[PATCH kernel] powerpc/powernv/ioda: Relax max DMA window size check

Alexey Kardashevskiy aik at ozlabs.ru
Tue Nov 7 13:19:16 AEDT 2017


On 06/11/17 21:45, Michael Ellerman wrote:
> Alexey Kardashevskiy <aik at ozlabs.ru> writes:
> 
>> On 31/10/17 15:04, Alexey Kardashevskiy wrote:
>>> DMA windows can only have a size of power of two on IODA2 hardware and
>>> using memory_hotplug_max() to determine the upper limit won't work
>>> correcly if it returns not power of two value.
>>>
>>> This relaxes the check by rounding up the value returned by
>>> memory_hotplug_max().
>>>
>>> It is expected to impact DPDK on machines with non-power-of-two RAM size,
>>> mostly. KVM guests are less likely to be affected as usually guests get
>>> less than half of hosts RAM.
>>
>>
>> It was pointed out that this check is quite useless anyway as the vm_locked
>> memory limit should hit first, and if that is not set or the user got the
>> root privilege level, then there are easier ways to crash the host so I am
>> thinking of:
>>
>>
>> diff --git a/arch/powerpc/platforms/powernv/pci-ioda.c
>> b/arch/powerpc/platforms/powernv/pci-ioda.c
>> index 269f119e4b3c..a47e4cf343b2 100644
>> --- a/arch/powerpc/platforms/powernv/pci-ioda.c
>> +++ b/arch/powerpc/platforms/powernv/pci-ioda.c
>> @@ -2769,7 +2769,7 @@ static long pnv_pci_ioda2_table_alloc_pages(int nid,
>> __u64 bus_offset,
>>         if (!levels || (levels > POWERNV_IOMMU_MAX_LEVELS))
>>                 return -EINVAL;
>>
>> -       if ((window_size > memory_hotplug_max()) ||
>> !is_power_of_2(window_size))
>> +       if (!is_power_of_2(window_size))
>>                 return -EINVAL;
>>
>>
>>
>> Makes sense?
> 
> Sounds reasonable.
> 
> Execpt where is the vm_locked check? I think it's in the VFIO driver?

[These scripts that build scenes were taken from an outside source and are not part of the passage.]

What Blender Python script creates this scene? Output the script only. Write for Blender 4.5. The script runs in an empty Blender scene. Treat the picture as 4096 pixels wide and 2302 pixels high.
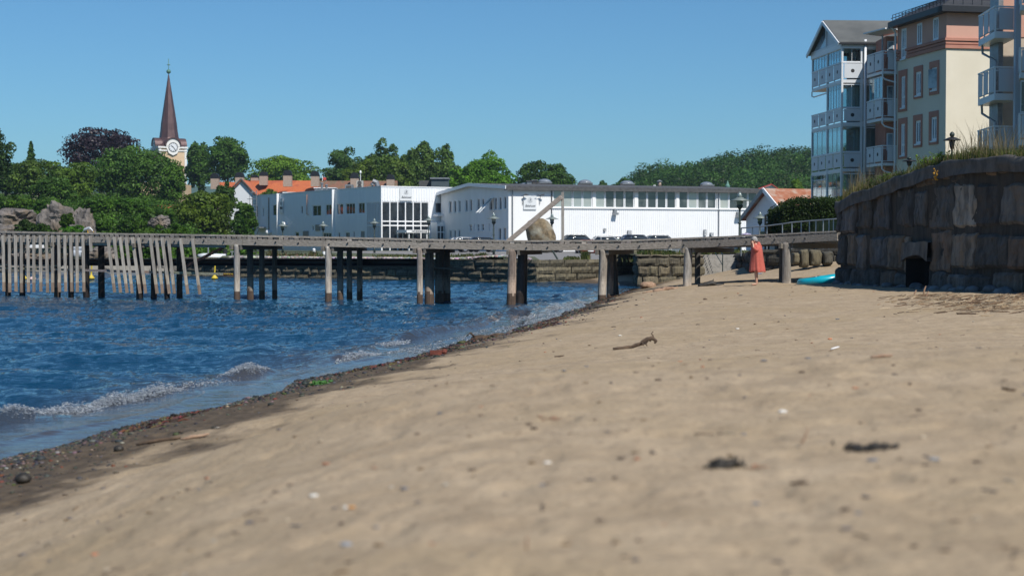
import bpy, math, random
import numpy as np
from mathutils import Vector, Matrix, Euler
R = math.radians
sc = bpy.context.scene
COL = sc.collection

# ------------------------------------------------------------------ camera, sky, sun, exposure
CAM_Z = 2.02
FPX = 6100.0            # focal length in photograph pixels (photo is 4096 wide)
HOR = 970.0             # horizon row in the photograph
PITCH = math.atan((1151.0 - HOR) / FPX)
cam_d = bpy.data.cameras.new('camera'); cam = bpy.data.objects.new('camera', cam_d); COL.objects.link(cam)
cam.location = (0, 0, CAM_Z); cam.rotation_euler = (math.pi/2 - PITCH, 0, 0)
cam_d.sensor_width = 36; cam_d.lens = 36*FPX/4096
cam_d.clip_start = 0.05; cam_d.clip_end = 9000
cam_d.dof.use_dof = True; cam_d.dof.focus_distance = 48; cam_d.dof.aperture_fstop = 2.4
sc.camera = cam

SUN_AZ = 35.0           # degrees from -Y (behind camera) towards +X
SUN_EL = 50.0
ce = math.cos(R(SUN_EL))
SUNV = Vector((math.sin(R(SUN_AZ))*ce, -math.cos(R(SUN_AZ))*ce, math.sin(R(SUN_EL))))
sl = bpy.data.lights.new('sun', 'SUN'); so = bpy.data.objects.new('sun', sl); COL.objects.link(so)
sl.energy = 4.4; sl.angle = R(0.53); sl.color = (1.0, 0.95, 0.87)
so.rotation_euler = SUNV.to_track_quat('Z', 'Y').to_euler()
w = bpy.data.worlds.new('World'); sc.world = w; w.use_nodes = True
nt = w.node_tree; bg = nt.nodes['Background']
sky = nt.nodes.new('ShaderNodeTexSky'); sky.sky_type = 'NISHITA'; sky.sun_disc = False
sky.sun_elevation = R(SUN_EL); sky.sun_rotation = R(180 - SUN_AZ)
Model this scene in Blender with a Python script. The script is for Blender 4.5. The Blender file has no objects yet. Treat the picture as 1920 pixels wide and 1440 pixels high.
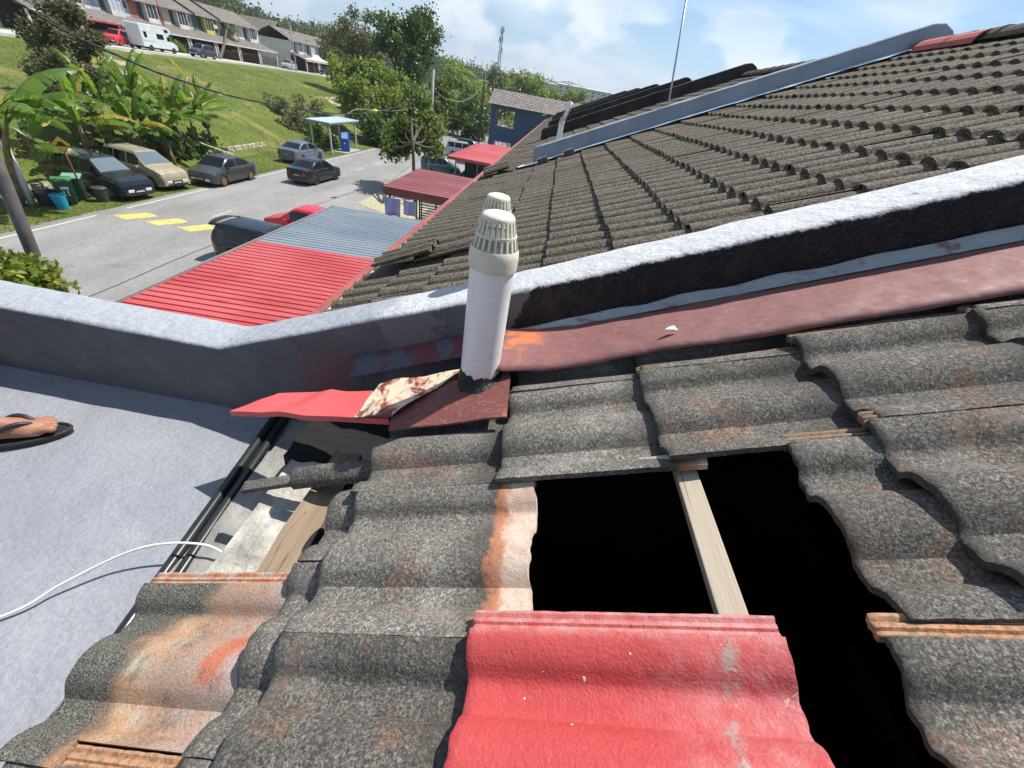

Yes, as Jonas already said.

> If
> so I guess the only concern is that this code might be called via some
> other path that doesn't do that check.

It is also called from pnv_pci_ioda2_setup_default_config() to create a
32bit DMA window which is limited by
__rounddown_pow_of_two(memory_hotplug_max()). I'll repost. Thanks.